I was surprised to find at least one negative, in fact dismissive, review of this episode on the internet, saying that the episode is only saved by Peter Bowles's performance; I have read another review saying that the beginning of the episode is too weak (both of these are on the theavengers.tv website. I personally disagree: I find Peter Bowles an unconvincing Russian and an unconvincing baddie. I also disagree about the beginning of the show, which I think draws people in excellently. Rather I think there are things wrong with this episode, but I would put them elsewhere: by the twenty minutes point of this show it is obvious that Steed is going to be targeted by an 'invisible' assassin.
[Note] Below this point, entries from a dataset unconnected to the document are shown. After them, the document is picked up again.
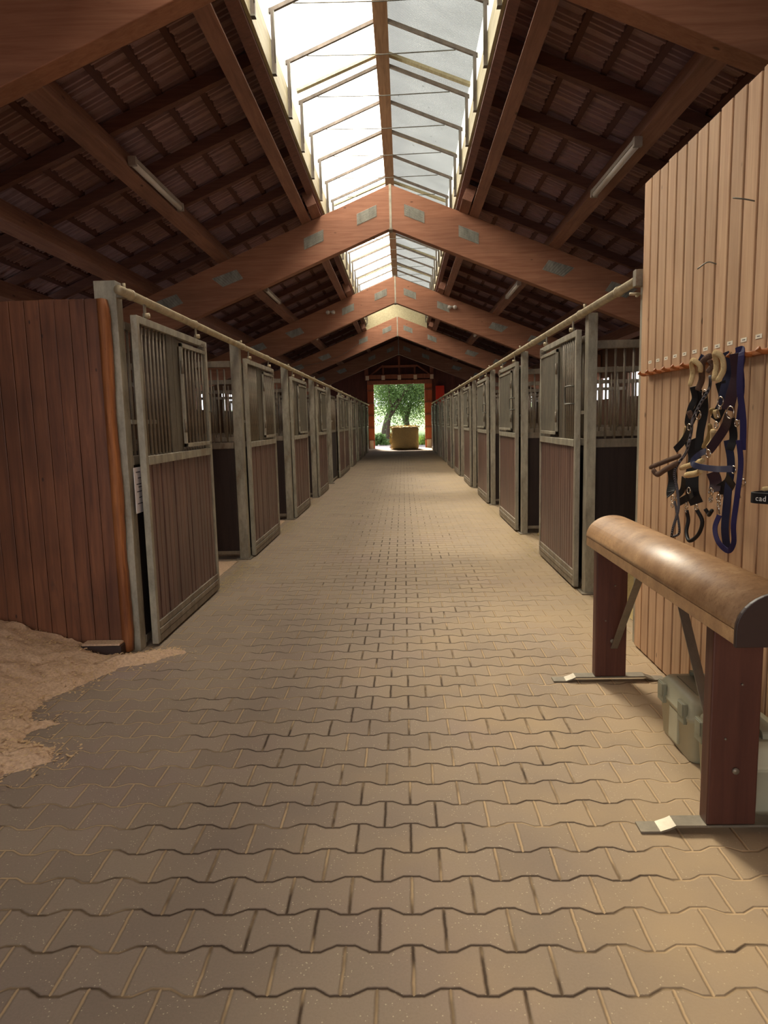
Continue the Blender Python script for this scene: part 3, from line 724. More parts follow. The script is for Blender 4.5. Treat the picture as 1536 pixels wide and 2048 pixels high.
TACK=[('A', 'headpiece', 'fleece_beige', 'pad', 0.027, 1.4, [(3.451, 1.635), (3.454, 1.696), (3.435, 1.738), (3.394, 1.752), (3.359, 1.724), (3.361, 1.693)]),
('A', 'headpiece', 'fleece_brown', 'pad', 0.034, 1.43, [(3.435, 1.612), (3.42, 1.661), (3.387, 1.71), (3.353, 1.746), (3.311, 1.765)]),
('A', 'crown_strap', 'navy', 'strap', 0.03, 1.455, [(3.484, 1.772), (3.459, 1.754), (3.452, 1.734)]),
('A', 'cheek_strap', 'black', 'strap', 0.028, 1.42, [(3.466, 1.632), (3.466, 1.575), (3.477, 1.527), (3.486, 1.458), (3.513, 1.421), (3.581, 1.365), (3.642, 1.316)]),
('A', 'cheek_strap', 'black', 'strap', 0.03, 1.44, [(3.449, 1.614), (3.454, 1.55), (3.487, 1.486), (3.514, 1.445)]),
('A', 'fleece_pad', 'fleece_brown', 'pad', 0.03, 1.4, [(3.456, 1.515), (3.446, 1.477)]),
('A', 'fleece_pad', 'fleece_beige', 'pad', 0.018, 1.44, [(3.59, 1.434), (3.634, 1.393), (3.653, 1.358)]),
('A', 'noseband', 'fleece_brown', 'pad', 0.026, 1.4, [(3.543, 1.292), (3.69, 1.266), (3.825, 1.232), (3.939, 1.204)]),
('A', 'noseband', 'fleece_brown', 'pad', 0.03, 1.36, [(3.814, 1.203), (3.77, 1.18), (3.623, 1.216), (3.449, 1.26)]),
('A', 'chin_strap', 'black', 'strap', 0.045, 1.42, [(3.705, 1.217), (3.711, 1.153), (3.696, 1.095), (3.678, 1.075)]),
('A', 'throat_strap', 'black', 'strap', 0.025, 1.44, [(3.584, 1.176), (3.63, 1.109), (3.648, 1.078)]),
('A', 'rein', 'striped_rope', 'tube', 0.007, 1.385, [(3.195, 1.667), (3.229, 1.614), (3.281, 1.547), (3.343, 1.471), (3.396, 1.411), (3.449, 1.324)]),
('A', 'rein', 'striped_rope', 'tube', 0.007, 1.375, [(3.37, 1.376), (3.441, 1.311), (3.496, 1.253), (3.518, 1.203), (3.522, 1.129), (3.504, 1.029), (3.517, 0.933), (3.539, 0.876)]),
('A', 'rein', 'striped_rope', 'tube', 0.006, 1.39, [(3.577, 0.869), (3.527, 0.902), (3.53, 1.005), (3.545, 1.061)]),
('B', 'headpiece', 'fleece_brown', 'pad', 0.026, 1.39, [(3.225, 1.74), (3.223, 1.714), (3.233, 1.685)]),
('B', 'fleece_strip', 'fleece_beige', 'pad', 0.02, 1.45, [(3.465, 1.4), (3.463, 1.322)]),
('B', 'cheek_strap', 'black', 'strap', 0.035, 1.45, [(3.416, 1.605), (3.426, 1.509), (3.427, 1.409), (3.415, 1.324)]),
('B', 'cheek_strap', 'black', 'strap', 0.06, 1.44, [(3.52, 1.37), (3.494, 1.291), (3.477, 1.205), (3.451, 1.115), (3.436, 1.057)]),
('B', 'chin_strap', 'black', 'strap', 0.03, 1.41, [(3.406, 1.116), (3.491, 1.083), (3.559, 1.051)]),
('B', 'lead_loop', 'black', 'tube', 0.0095, 1.42, [(3.491, 1.018), (3.496, 0.968), (3.477, 0.91), (3.416, 0.876), (3.358, 0.917), (3.327, 0.985), (3.35, 1.04)]),
('C', 'headpiece', 'fleece_beige', 'pad', 0.027, 1.39, [(3.17, 1.644), (3.176, 1.71), (3.163, 1.756), (3.135, 1.763), (3.113, 1.741), (3.101, 1.686), (3.116, 1.637)]),
('C', 'crown_strap', 'navy', 'strap', 0.034, 1.42, [(3.142, 1.764), (3.127, 1.687), (3.127, 1.594), (3.133, 1.521)]),
('C', 'crown_strap', 'fleece_beige', 'strap', 0.03, 1.45, [(3.172, 1.764), (3.153, 1.689), (3.155, 1.579)]),
('C', 'cheek_strap', 'black', 'strap', 0.04, 1.41, [(3.149, 1.638), (3.134, 1.565), (3.138, 1.514), (3.163, 1.47)]),
('C', 'fleece_pad', 'fleece_beige', 'pad', 0.03, 1.39, [(3.142, 1.515), (3.143, 1.478)]),
('C', 'fleece_pad', 'fleece_tan', 'pad', 0.03, 1.43, [(3.272, 1.523), (3.278, 1.493)]),
('C', 'fleece_pad', 'fleece_beige', 'pad', 0.034, 1.39, [(3.156, 1.426), (3.177, 1.381), (3.195, 1.339)]),
('C', 'fleece_pad', 'fleece_tan', 'pad', 0.026, 1.43, [(3.284, 1.45), (3.315, 1.4), (3.341, 1.336)]),
('C', 'noseband', 'fleece_beige', 'pad', 0.026, 1.36, [(3.437, 1.235), (3.324, 1.262), (3.168, 1.29)]),
('C', 'noseband', 'fleece_beige', 'pad', 0.03, 1.34, [(3.322, 1.211), (3.236, 1.225), (3.142, 1.247)]),
('C', 'chin_strap', 'brown_leather', 'strap', 0.05, 1.41, [(3.195, 1.234), (3.184, 1.191), (3.163, 1.145)]),
('C', 'chin_strap', 'black', 'strap', 0.05, 1.43, [(3.05, 1.216), (3.108, 1.179), (3.16, 1.149)]),
('C', 'lead_loop', 'black', 'tube', 0.009, 1.44, [(3.326, 1.047), (3.315, 1.025), (3.272, 1.025), (3.227, 1.052)]),
('D', 'crown_strap', 'brown_leather', 'strap', 0.042, 1.39, [(2.98, 1.746), (2.98, 1.661), (2.987, 1.575), (3.0, 1.512)]),
('D', 'crown_strap', 'brown_leather', 'strap', 0.03, 1.42, [(3.045, 1.751), (3.013, 1.728), (3.004, 1.672)]),
('D', 'cheek_strap', 'brown_leather', 'strap', 0.035, 1.38, [(2.995, 1.488), (3.053, 1.435), (3.111, 1.368), (3.142, 1.337)]),
('D', 'noseband', 'blue_leather', 'strap', 0.026, 1.33, [(3.085, 1.336), (3.167, 1.321), (3.206, 1.29), (3.18, 1.27), (3.112, 1.262), (3.008, 1.263), (2.911, 1.269), (2.82, 1.276)]),
('D', 'cheek_strap', 'black', 'strap', 0.03, 1.43, [(3.08, 1.477), (3.073, 1.397), (3.071, 1.339)]),
('D', 'throat_strap', 'navy', 'strap', 0.03, 1.44, [(3.124, 1.381), (3.107, 1.275), (3.095, 1.134), (3.09, 0.99), (3.096, 0.891)]),
('E', 'lead_rope', 'purple', 'strap', 0.028, 1.4, [(2.995, 1.756), (2.967, 1.76), (2.939, 1.732), (2.924, 1.606), (2.919, 1.47), (2.919, 1.346)]),
('E', 'lead_rope', 'purple', 'strap', 0.024, 1.39, [(2.916, 1.388), (2.914, 1.288), (2.902, 1.156), (2.906, 1.037), (2.934, 0.953), (2.989, 0.907), (3.045, 0.937), (3.085, 0.992), (3.086, 1.05)]),
('E', 'lead_rope', 'purple', 'strap', 0.02, 1.42, [(3.003, 1.734), (2.992, 1.609), (2.983, 1.47)])]
RINGS= [('A', 0.018, 1.38, 3.296, 1.494), ('A', 0.013, 1.38, 3.396, 1.437), ('A', 0.013, 1.38, 3.573, 1.071), ('A', 0.01, 1.38, 3.575, 1.035), ('B', 0.017, 1.4, 3.283, 1.589), ('B', 0.013, 1.39, 3.401, 1.129), ('B', 0.01, 1.4, 3.443, 1.045), ('B', 0.011, 1.4, 3.33, 1.055), ('C', 0.018, 1.38, 3.074, 1.55), ('C', 0.012, 1.37, 3.083, 1.449), ('C', 0.015, 1.38, 3.132, 1.149), ('C', 0.012, 1.38, 3.133, 1.116), ('D', 0.022, 1.37, 2.958, 1.502), ('D', 0.015, 1.33, 3.06, 1.326), ('D', 0.013, 1.35, 2.866, 1.269), ('E', 0.013, 1.38, 3.055, 1.129), ('E', 0.011, 1.38, 3.049, 1.105), ('E', 0.012, 1.42, 2.922, 1.21), ('E', 0.012, 1.4, 2.961, 1.456)]

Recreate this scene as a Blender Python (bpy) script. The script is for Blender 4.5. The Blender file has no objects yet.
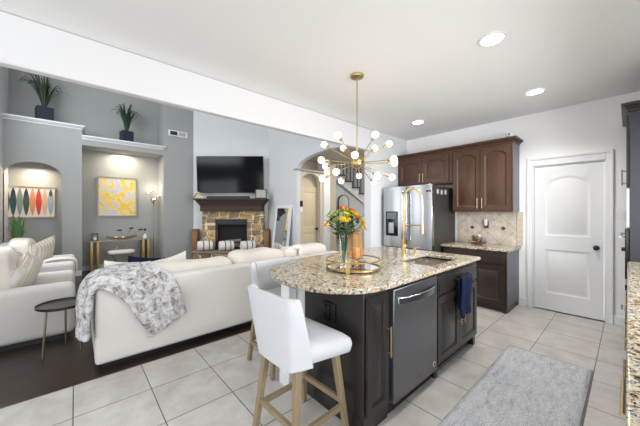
import bpy, bmesh, math, random
from mathutils import Vector, Matrix, noise
random.seed(7)
SC = bpy.context.scene
COL = SC.collection
R = math.radians
PI = math.pi

# ---------------------------------------------------------------- camera, world, light, exposure
cam_d = bpy.data.cameras.new('camera')
cam_d.sensor_width = 36
cam_d.lens = 274.7 / 640 * 36
cam_d.clip_start = 0.05
cam_d.shift_y = -1.0 / 640
cam = bpy.data.objects.new('camera', cam_d)
COL.objects.link(cam)
YAW = -math.atan(245 / 274.7)
cam.location = (0, 0, 1.39)
cam.rotation_euler = (PI / 2, 0, YAW)
SC.camera = cam

world = bpy.data.worlds.new('daylight')
SC.world = world
world.use_nodes = True
wb = world.node_tree.nodes['Background']
wb.inputs[0].default_value = (0.93, 0.96, 1.0, 1)
wb.inputs[1].default_value = 0.9

SC.view_settings.view_transform = 'Standard'
SC.view_settings.look = 'None'
SC.view_settings.exposure = 0.35
SC.view_settings.gamma = 1.0
SC.view_settings.use_curve_mapping = False


def area(name, loc, direction, sx, sy, power, col=(1, 1, 1)):
    l = bpy.data.lights.new(name, 'AREA')
    l.shape = 'RECTANGLE'
    l.size, l.size_y, l.energy, l.color = sx, sy, power, col
    o = bpy.data.objects.new(name, l)
    COL.objects.link(o)
    o.location = loc
    o.rotation_euler = Vector(direction).to_track_quat('-Z', 'Y').to_euler()
    return o


area('hall_fill_light', (4.85, 4.3, 2.74), (0, 0, -1), .5, .5, 20, (1, .93, .82))  # added fill that brightens the hall; no known lamp here
DAY = (0.96, 0.98, 1.0)
area('nook_window_light', (-3.6, 1.2, 1.5), (1, 0, 0.05), 3.6, 2.2, 44, DAY)
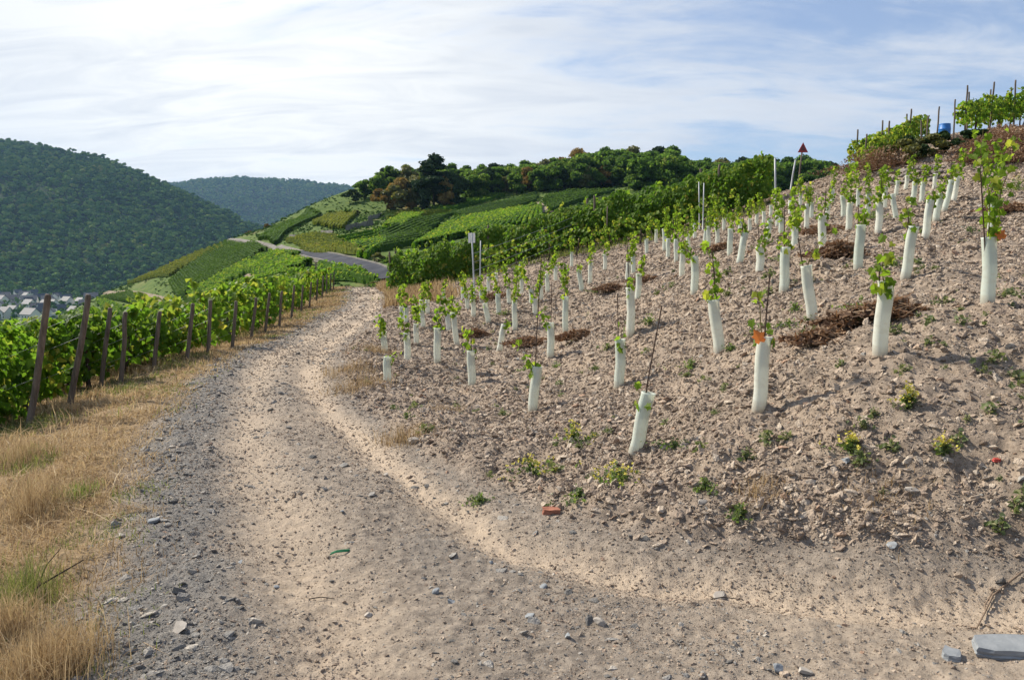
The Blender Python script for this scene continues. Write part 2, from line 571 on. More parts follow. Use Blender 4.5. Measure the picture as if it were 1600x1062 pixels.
def blades(P, length, width, lean, var, segs=2, spread=0.5):
    """grass blades rooted at P: bent tapering strips"""
    n = len(P)
    az = rng.uniform(0, 2 * np.pi, n)
    ln = np.abs(rng.normal(0, spread, n)) + 0.05
    dirx, diry = np.cos(az) * ln + lean[0], np.sin(az) * ln + lean[1]
    sa = rng.uniform(0, 2 * np.pi, n)
    sx, sy = np.cos(sa), np.sin(sa)
    V = np.zeros((n, 2 * segs + 1, 3))
    for k in range(segs + 1):
        f = k / segs
        bx = P[:, 0] + dirx * length * f * f
        by = P[:, 1] + diry * length * f * f
        bz = P[:, 2] + length * f * (1 - 0.35 * f * np.minimum(ln, 1.2))
        if k == segs:
            V[:, 2 * segs] = np.stack([bx, by, bz], 1)
        else:
            ww = width * (1 - 0.55 * f) * 0.5
            V[:, 2 * k] = np.stack([bx - sx * ww, by - sy * ww, bz], 1)
            V[:, 2 * k + 1] = np.stack([bx + sx * ww, by + sy * ww, bz], 1)
    T = []
    for k in range(segs - 1):
        a = 2 * k
        T += [(a, a + 1, a + 3), (a, a + 3, a + 2)]
    a = 2 * (segs - 1)
    T.append((a, a + 1, a + 2))
    T = np.array(T)
    nv = 2 * segs + 1
    tri = (np.arange(n)[:, None, None] * nv + T[None]).reshape(-1, 3)
    return V.reshape(-1, 3), tri, np.repeat(var, nv)


def tube(pts, radii, sides=6, cap=True):
    """tapered tube along points"""
    pts = np.asarray(pts, float)
    n = len(pts)
    tg = np.gradient(pts, axis=0)
    tg /= np.linalg.norm(tg, axis=1, keepdims=True) + 1e-9
    ref = np.array([0.0, 1.0, 0.0]) if abs(tg[0][2]) > 0.7 else np.array([0.0, 0, 1.0])
    V = []
    for i in range(n):
        s = np.cross(tg[i], ref)
        s /= np.linalg.norm(s) + 1e-9
        u = np.cross(s, tg[i])
        for k in range(sides):
            a = 2 * np.pi * k / sides
            V.append(pts[i] + radii[i] * (math.cos(a) * s + math.sin(a) * u))
    T = []
    for i in range(n - 1):
        for k in range(sides):
            a, b = i * sides + k, i * sides + (k + 1) % sides
            T += [(a, b, b + sides), (a, b + sides, a + sides)]
    if cap:
        for base in (0, (n - 1) * sides):
            for k in range(1, sides - 1):
                T.append((base, base + k, base + k + 1))
    V = np.array(V)
    return V, np.array(T), np.zeros(len(V))


def box_arr(c, half, rot=0.0):
    c = np.asarray(c, float)
    V = np.array([(sx * half[0], sy * half[1], sz * half[2]) for sz in (-1, 1) for sy in (-1, 1) for sx in (-1, 1)])
    cs, sn = math.cos(rot), math.sin(rot)
    V = np.stack([V[:, 0] * cs - V[:, 1] * sn, V[:, 0] * sn + V[:, 1] * cs, V[:, 2]], 1) + c
    Q = [(0, 2, 3, 1), (4, 5, 7, 6), (0, 1, 5, 4), (2, 6, 7, 3), (0, 4, 6, 2), (1, 3, 7, 5)]
    T = []
    for a, b, c_, d in Q:
        T += [(a, b, c_), (a, c_, d)]
    return V, np.array(T), np.zeros(8)


def ico(sub=1):
    bm = bmesh.new()
    bmesh.ops.create_icosphere(bm, subdivisions=sub, radius=1.0)
    V = np.array([v.co[:] for v in bm.verts])
    T = np.array([[v.index for v in f.verts] for f in bm.faces])
    bm.free()
    return V, T


ICO1, ICO2 = ico(1), ico(2)


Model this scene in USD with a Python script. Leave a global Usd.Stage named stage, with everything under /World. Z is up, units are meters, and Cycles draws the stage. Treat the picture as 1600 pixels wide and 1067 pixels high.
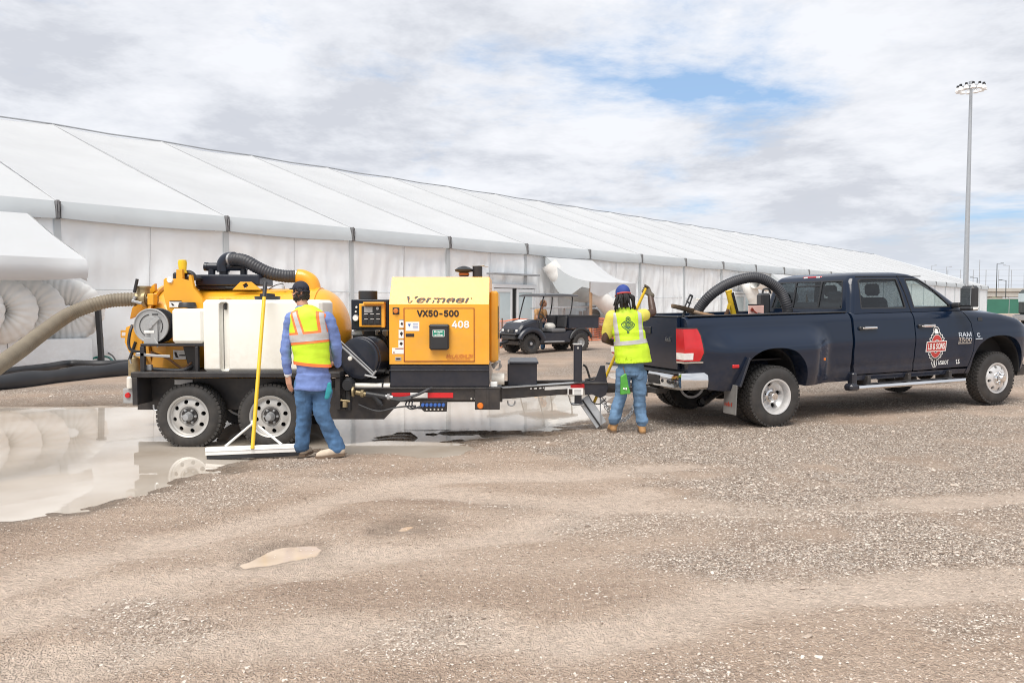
import math, random
import numpy as np, trimesh
import manifold3d as m3
from manifold3d import Manifold, CrossSection
from shapely.geometry import Polygon, Point, LineString, box as sbox
from shapely.ops import unary_union
from pxr import Usd, UsdGeom, UsdLux, UsdShade, Sdf, Gf, Vt
import usdkit, meshkit

random.seed(4); rng = np.random.default_rng(4)
stage = Usd.Stage.CreateInMemory()
UsdGeom.SetStageUpAxis(stage, 'Z'); UsdGeom.SetStageMetersPerUnit(stage, 1.0)
UsdGeom.Xform.Define(stage, '/World'); UsdGeom.Scope.Define(stage, '/World/Looks')

# ---------------------------------------------------------------- camera
EYE, PITCH, FP = 1.58, math.atan(55.5 / 1200), 1200.0
cam = UsdGeom.Camera.Define(stage, '/World/camera')
cam.CreateHorizontalApertureAttr(36.0); cam.CreateVerticalApertureAttr(36.0 * 682 / 1024)
cam.CreateFocalLengthAttr(27.0); cam.CreateClippingRangeAttr(Gf.Vec2f(0.1, 5000))
cam.AddTranslateOp().Set(Gf.Vec3d(0, 0, EYE)); cam.AddRotateXOp().Set(90 - math.degrees(PITCH))
cam.CreateExposureAttr(1.48)

# ---------------------------------------------------------------- sky and sun
SUN_EL, SUN_AZ = math.radians(60), math.radians(208)      # bright overcast, sun veiled by cloud high behind the camera
def look(name, nodes, links, surface=None, volume=None):
    return usdkit.material(stage, '/World/Looks/' + name, nodes, links, surface=surface, volume=volume)
CW, CD = 5.7, 4.0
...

This creates the dual weaknesses that the organisation don't force him off the case into hiding, and that the story becomes a straighforward hunt for the solution to the invisibility conundrum. Unfortunately the solution to that is very obvious by the 25 minutes point, making the rest of the plot a rather thin one. We know that Steed will be hunted down, but we know that The Avengers will find the solution to the problem and stop him being killed. We know what causes the invisibility and the rest is filling. Even given that The Avengers is typically much more about atmosphere and characterisation than plotting, this is a major weakness. Obviously I do feel there are flaws in this episode, but just don't agree on where they are!
Otherwise I have a feeling that this one isn't a favourite of the fans. It scores consistently high on the internet sites where you can score TV shows, but I have found a lack of actual written reviews online, which I think is interesting. It suggests to me that if it was more popular somebody like me would have leapt online and written about it! Another weakness, which is completely personal and one I am not sure would have applied at the time, is that Peter Bowles is far too familiar in other roles to me, to be convincing in this one. Now I come to look, I see that he was warned on leaving RADA that he would never play an Englishman because of his swarthy looks, and I see that his early TV work consisted entirely of playing 'foreign villains', so perhaps he was more convincing to others that he is to me!
My main question about this one though is, would Steed really have been in any fit state to give anyone a lift after a night of drinking champagne? And what does it say about his attitude to safety that he offers George Neville a lift home? Even granted that this was a long time ago, the offer of a lift does genuinely surprise me!
My conclusion on this Avengers episode is that it is one of the weaker ones of a superlative series, and so still far from being rubbish. It is another case where a show intended to be seen once with no opportunity to pause or rewind it, may not stand up to the sort of examination I am subjecting it to. It is an example of the more lightweight Avengers episodes which can still be wonderfully entertaining. I do particularly like the closing scene where it appears that Steed is invisible.